#### THE REQUEST
Please set down exactly the lines of the listing below from the line containing "Write a Blender" through the line containing "def PZ(py, Y): return", both lines included, leaving out all other lines.

** Begin INFORMATION SHOWN **

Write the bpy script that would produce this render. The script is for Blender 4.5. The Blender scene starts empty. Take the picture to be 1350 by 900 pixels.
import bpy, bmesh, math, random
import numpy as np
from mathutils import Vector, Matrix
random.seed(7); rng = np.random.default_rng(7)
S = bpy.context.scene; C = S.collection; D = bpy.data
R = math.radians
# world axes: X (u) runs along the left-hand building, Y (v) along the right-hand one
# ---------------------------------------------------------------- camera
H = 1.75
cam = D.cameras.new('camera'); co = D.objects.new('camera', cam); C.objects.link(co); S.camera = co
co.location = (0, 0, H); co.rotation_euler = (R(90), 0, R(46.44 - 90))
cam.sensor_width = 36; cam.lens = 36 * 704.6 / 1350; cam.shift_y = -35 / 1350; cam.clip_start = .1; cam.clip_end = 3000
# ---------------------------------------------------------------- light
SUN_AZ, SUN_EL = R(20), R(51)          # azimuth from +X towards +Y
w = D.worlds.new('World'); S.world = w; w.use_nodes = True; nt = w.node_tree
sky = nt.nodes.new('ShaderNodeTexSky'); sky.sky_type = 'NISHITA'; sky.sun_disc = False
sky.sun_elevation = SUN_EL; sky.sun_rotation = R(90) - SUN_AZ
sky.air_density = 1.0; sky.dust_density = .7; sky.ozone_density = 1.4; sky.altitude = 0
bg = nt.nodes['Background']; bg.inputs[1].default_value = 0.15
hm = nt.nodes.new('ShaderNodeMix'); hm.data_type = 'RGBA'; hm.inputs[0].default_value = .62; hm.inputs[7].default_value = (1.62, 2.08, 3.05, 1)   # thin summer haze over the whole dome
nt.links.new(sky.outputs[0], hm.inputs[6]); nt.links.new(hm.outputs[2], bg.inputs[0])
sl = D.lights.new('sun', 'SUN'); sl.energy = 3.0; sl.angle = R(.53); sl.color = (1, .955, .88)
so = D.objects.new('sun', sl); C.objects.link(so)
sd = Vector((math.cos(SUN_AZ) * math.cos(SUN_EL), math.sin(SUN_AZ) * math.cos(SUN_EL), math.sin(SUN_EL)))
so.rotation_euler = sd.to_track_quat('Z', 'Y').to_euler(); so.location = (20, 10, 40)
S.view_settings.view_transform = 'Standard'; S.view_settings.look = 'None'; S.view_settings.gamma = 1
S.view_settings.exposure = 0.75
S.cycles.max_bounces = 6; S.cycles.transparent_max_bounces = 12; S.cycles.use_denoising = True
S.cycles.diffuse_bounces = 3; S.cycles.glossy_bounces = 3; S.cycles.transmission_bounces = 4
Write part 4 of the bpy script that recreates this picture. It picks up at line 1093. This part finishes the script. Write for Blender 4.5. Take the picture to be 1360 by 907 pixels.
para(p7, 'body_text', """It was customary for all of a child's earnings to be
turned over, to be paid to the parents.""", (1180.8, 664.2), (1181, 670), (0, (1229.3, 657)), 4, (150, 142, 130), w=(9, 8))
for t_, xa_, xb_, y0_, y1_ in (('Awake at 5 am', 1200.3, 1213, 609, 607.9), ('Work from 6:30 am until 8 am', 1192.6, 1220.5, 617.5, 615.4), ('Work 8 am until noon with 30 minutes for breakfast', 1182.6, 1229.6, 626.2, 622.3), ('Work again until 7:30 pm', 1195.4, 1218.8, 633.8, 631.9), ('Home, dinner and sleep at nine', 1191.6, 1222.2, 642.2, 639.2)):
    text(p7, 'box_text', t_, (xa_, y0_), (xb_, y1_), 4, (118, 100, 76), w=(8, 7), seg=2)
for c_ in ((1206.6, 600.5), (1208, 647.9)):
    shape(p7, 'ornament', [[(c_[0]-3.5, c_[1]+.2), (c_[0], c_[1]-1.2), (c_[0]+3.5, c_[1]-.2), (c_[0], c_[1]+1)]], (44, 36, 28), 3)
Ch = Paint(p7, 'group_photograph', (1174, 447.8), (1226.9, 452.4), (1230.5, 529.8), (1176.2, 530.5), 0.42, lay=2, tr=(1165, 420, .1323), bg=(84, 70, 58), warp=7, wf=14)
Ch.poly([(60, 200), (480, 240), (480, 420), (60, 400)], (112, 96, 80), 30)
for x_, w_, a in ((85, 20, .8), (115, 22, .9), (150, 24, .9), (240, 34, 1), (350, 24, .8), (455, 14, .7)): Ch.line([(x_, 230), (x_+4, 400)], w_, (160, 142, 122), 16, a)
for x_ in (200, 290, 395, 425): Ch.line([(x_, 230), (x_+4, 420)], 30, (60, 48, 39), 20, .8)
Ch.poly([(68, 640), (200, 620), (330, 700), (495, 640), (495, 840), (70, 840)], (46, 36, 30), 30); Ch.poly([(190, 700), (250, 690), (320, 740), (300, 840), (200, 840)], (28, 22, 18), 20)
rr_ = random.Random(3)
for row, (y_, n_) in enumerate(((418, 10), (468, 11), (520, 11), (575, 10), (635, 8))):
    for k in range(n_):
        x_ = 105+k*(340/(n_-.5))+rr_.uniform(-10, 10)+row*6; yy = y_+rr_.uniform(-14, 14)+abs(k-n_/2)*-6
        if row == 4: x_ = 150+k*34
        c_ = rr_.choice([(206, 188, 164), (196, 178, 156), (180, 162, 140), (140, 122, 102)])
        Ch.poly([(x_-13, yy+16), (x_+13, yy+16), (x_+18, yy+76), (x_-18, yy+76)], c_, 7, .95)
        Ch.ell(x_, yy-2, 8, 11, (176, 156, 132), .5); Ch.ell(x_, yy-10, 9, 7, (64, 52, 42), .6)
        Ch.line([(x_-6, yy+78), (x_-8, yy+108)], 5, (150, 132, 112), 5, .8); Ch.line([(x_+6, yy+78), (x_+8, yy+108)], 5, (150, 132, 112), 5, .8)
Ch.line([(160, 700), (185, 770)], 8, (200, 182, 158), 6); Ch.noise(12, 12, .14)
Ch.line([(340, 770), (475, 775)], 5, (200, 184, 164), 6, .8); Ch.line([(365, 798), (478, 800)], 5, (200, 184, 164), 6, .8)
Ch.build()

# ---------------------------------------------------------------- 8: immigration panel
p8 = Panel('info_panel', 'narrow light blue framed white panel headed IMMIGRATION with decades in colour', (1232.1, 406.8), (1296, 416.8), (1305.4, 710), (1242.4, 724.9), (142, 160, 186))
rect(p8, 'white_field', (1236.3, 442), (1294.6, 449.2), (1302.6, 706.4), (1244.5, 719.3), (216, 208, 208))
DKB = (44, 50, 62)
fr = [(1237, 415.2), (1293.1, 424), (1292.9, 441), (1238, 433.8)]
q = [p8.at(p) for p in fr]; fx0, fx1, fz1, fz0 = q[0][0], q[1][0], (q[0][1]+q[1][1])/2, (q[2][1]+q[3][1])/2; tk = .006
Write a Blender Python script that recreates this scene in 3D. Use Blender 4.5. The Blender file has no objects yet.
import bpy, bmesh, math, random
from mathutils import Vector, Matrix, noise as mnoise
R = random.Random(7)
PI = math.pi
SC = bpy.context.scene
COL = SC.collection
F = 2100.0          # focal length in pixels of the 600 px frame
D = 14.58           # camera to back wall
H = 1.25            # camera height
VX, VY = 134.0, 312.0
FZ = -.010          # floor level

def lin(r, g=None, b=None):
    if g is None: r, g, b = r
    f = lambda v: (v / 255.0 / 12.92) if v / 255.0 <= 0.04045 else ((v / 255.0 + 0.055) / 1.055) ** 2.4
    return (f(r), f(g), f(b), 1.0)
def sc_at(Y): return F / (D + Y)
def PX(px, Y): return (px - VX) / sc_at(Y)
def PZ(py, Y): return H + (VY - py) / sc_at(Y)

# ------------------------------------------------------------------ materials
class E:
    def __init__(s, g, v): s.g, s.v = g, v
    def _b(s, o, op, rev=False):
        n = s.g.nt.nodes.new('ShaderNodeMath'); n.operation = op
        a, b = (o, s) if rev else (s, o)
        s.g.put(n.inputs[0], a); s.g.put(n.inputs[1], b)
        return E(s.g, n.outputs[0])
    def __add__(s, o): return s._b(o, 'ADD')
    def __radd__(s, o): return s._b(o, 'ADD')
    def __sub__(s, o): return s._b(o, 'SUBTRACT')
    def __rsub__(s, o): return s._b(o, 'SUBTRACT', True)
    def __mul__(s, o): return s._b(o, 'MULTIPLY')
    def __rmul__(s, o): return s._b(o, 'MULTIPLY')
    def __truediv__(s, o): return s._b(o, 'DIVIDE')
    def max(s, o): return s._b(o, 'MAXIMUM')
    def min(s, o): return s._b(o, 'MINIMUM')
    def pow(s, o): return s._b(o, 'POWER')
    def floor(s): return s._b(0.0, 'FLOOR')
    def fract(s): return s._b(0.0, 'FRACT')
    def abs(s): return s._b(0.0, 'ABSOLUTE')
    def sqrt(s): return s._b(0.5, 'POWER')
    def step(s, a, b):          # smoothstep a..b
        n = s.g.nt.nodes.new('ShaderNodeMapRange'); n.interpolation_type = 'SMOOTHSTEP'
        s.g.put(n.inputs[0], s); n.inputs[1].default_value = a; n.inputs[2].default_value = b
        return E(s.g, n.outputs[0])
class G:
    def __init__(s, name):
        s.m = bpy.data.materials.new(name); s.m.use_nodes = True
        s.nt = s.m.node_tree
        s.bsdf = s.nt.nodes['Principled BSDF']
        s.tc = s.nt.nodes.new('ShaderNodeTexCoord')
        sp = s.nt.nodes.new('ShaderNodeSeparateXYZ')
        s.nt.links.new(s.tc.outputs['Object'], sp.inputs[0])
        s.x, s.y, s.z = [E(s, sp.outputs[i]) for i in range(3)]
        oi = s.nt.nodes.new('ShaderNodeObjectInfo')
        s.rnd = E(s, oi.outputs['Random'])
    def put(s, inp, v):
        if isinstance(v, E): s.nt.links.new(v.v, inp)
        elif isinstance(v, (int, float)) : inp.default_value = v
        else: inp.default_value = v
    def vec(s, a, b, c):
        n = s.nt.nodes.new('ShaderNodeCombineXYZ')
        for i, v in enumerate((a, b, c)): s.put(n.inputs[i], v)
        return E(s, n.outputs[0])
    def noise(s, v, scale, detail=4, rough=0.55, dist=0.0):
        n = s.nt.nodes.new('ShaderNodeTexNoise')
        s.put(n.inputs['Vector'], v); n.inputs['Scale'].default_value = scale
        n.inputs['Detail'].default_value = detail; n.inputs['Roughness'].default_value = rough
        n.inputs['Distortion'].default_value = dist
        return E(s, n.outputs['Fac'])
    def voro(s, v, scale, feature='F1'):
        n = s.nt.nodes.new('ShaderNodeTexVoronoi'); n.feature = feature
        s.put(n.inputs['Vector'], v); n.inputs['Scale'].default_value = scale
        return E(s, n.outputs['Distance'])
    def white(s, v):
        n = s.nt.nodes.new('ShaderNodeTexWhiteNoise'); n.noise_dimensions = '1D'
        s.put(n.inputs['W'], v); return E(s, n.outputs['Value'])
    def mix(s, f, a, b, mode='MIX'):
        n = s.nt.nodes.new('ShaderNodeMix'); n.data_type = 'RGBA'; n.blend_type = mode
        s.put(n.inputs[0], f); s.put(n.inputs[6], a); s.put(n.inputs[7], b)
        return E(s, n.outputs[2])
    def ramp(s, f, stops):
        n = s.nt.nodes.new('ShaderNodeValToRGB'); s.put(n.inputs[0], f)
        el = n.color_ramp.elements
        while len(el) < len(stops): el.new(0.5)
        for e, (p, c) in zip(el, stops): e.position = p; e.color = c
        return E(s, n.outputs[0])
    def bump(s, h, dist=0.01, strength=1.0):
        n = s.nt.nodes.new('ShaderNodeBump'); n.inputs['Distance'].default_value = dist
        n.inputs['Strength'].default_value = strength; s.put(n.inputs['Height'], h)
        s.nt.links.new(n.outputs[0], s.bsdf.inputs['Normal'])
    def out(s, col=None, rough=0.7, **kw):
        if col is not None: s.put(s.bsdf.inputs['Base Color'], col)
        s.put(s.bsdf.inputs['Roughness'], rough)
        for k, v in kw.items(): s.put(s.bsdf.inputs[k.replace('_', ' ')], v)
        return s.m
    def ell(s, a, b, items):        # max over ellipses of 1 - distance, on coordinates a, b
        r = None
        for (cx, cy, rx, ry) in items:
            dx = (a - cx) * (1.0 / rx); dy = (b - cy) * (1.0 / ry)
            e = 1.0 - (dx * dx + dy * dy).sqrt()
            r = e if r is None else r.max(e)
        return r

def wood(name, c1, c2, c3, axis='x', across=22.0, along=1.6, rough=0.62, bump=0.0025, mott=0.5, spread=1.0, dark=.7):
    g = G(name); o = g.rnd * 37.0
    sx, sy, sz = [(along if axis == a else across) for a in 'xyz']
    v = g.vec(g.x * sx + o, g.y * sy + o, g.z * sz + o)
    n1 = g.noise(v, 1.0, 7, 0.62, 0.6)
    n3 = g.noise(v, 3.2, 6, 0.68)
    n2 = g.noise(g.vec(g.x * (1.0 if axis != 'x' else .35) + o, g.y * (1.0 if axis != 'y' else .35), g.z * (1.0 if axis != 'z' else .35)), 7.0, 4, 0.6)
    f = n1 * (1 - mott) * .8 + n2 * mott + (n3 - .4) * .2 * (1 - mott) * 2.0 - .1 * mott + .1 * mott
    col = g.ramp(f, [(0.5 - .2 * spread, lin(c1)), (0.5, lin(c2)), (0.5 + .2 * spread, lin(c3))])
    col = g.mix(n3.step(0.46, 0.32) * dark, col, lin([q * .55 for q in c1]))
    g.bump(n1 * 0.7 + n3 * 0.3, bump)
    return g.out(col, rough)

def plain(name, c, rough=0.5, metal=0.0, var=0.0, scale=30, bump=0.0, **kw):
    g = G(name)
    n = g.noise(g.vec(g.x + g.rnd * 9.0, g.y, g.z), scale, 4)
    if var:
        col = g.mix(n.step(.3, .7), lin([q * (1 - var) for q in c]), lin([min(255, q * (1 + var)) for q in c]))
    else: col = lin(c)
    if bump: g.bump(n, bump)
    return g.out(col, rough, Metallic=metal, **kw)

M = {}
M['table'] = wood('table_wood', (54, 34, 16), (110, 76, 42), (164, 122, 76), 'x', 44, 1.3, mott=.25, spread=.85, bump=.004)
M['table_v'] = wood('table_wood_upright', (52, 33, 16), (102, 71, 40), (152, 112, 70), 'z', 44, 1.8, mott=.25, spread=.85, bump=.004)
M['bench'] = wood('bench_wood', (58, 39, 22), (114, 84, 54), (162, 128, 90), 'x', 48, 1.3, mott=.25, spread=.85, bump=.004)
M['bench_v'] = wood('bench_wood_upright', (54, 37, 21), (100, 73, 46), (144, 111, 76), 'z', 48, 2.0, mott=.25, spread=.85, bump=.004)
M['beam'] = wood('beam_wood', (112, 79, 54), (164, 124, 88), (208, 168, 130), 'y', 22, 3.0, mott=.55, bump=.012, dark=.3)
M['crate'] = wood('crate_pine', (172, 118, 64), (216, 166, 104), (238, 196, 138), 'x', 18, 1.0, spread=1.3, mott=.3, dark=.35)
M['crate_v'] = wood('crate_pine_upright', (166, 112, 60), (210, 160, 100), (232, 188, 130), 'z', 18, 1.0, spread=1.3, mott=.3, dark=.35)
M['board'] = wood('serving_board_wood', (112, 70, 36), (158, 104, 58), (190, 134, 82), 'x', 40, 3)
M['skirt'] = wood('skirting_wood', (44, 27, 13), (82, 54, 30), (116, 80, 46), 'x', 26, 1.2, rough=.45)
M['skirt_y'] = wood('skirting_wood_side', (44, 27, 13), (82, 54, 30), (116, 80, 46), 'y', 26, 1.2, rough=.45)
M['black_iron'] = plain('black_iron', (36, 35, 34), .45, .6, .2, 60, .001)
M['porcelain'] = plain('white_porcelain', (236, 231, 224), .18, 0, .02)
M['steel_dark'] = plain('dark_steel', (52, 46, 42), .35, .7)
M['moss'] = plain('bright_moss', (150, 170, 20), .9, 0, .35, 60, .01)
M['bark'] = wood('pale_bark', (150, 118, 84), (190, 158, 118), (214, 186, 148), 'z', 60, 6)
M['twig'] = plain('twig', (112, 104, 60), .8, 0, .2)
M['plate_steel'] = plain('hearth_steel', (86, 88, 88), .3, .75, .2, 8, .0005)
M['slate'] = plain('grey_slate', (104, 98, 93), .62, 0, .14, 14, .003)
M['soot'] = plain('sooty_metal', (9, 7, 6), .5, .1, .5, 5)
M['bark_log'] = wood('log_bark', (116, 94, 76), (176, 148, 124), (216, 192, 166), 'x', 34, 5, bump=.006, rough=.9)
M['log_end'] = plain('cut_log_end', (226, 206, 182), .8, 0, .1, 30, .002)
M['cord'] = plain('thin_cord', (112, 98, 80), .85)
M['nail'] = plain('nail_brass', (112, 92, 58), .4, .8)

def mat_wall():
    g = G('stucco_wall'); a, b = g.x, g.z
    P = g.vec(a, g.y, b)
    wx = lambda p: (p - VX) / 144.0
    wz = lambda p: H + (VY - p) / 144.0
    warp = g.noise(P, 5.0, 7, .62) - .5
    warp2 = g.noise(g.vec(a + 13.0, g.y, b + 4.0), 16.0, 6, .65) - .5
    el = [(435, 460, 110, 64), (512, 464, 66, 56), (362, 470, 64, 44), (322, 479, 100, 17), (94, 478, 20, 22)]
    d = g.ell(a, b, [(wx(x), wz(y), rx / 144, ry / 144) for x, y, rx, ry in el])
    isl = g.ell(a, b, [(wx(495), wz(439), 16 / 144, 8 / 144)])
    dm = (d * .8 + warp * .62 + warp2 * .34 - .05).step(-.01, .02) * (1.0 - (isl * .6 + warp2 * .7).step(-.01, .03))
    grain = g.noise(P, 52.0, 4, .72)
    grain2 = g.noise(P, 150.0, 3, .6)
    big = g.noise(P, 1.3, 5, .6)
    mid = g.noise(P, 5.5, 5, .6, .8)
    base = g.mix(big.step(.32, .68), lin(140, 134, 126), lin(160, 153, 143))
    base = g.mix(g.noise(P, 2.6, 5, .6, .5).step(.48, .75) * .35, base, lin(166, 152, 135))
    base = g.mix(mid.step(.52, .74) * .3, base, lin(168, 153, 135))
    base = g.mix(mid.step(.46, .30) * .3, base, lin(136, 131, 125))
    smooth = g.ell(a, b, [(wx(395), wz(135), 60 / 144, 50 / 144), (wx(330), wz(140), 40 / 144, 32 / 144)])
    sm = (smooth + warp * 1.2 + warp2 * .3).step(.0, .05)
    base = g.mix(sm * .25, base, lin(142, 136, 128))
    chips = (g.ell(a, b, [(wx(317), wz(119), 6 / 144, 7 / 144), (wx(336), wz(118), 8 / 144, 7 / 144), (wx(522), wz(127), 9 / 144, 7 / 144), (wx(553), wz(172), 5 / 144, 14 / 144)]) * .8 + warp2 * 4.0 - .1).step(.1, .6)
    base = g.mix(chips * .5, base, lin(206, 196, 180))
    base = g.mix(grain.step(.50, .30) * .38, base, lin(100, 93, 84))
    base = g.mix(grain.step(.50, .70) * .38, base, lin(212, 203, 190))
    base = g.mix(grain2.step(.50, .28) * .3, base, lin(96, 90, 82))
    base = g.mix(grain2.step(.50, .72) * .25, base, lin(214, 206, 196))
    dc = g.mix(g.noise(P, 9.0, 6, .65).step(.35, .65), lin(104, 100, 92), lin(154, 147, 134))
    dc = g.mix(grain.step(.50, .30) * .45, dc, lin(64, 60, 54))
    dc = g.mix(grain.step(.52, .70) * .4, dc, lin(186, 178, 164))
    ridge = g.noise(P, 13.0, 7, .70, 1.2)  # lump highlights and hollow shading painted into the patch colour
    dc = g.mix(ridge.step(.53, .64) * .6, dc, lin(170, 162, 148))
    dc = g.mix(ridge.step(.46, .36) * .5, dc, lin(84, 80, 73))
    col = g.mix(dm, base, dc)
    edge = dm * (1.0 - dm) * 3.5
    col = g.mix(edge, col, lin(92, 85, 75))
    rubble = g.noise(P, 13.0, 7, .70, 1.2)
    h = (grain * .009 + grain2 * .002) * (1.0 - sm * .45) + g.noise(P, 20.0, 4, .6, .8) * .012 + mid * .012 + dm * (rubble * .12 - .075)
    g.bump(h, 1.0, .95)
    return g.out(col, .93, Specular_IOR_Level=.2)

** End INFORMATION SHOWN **

#### RESULT OF THE EXERCISE
Write a Blender Python script that recreates this scene in 3D. Use Blender 4.5. The Blender file has no objects yet.
import bpy, bmesh, math, random
from mathutils import Vector, Matrix, noise as mnoise
R = random.Random(7)
PI = math.pi
SC = bpy.context.scene
COL = SC.collection
F = 2100.0          # focal length in pixels of the 600 px frame
D = 14.58           # camera to back wall
H = 1.25            # camera height
VX, VY = 134.0, 312.0
FZ = -.010          # floor level

def lin(r, g=None, b=None):
    if g is None: r, g, b = r
    f = lambda v: (v / 255.0 / 12.92) if v / 255.0 <= 0.04045 else ((v / 255.0 + 0.055) / 1.055) ** 2.4
    return (f(r), f(g), f(b), 1.0)
def sc_at(Y): return F / (D + Y)
def PX(px, Y): return (px - VX) / sc_at(Y)
def PZ(py, Y): return H + (VY - py) / sc_at(Y)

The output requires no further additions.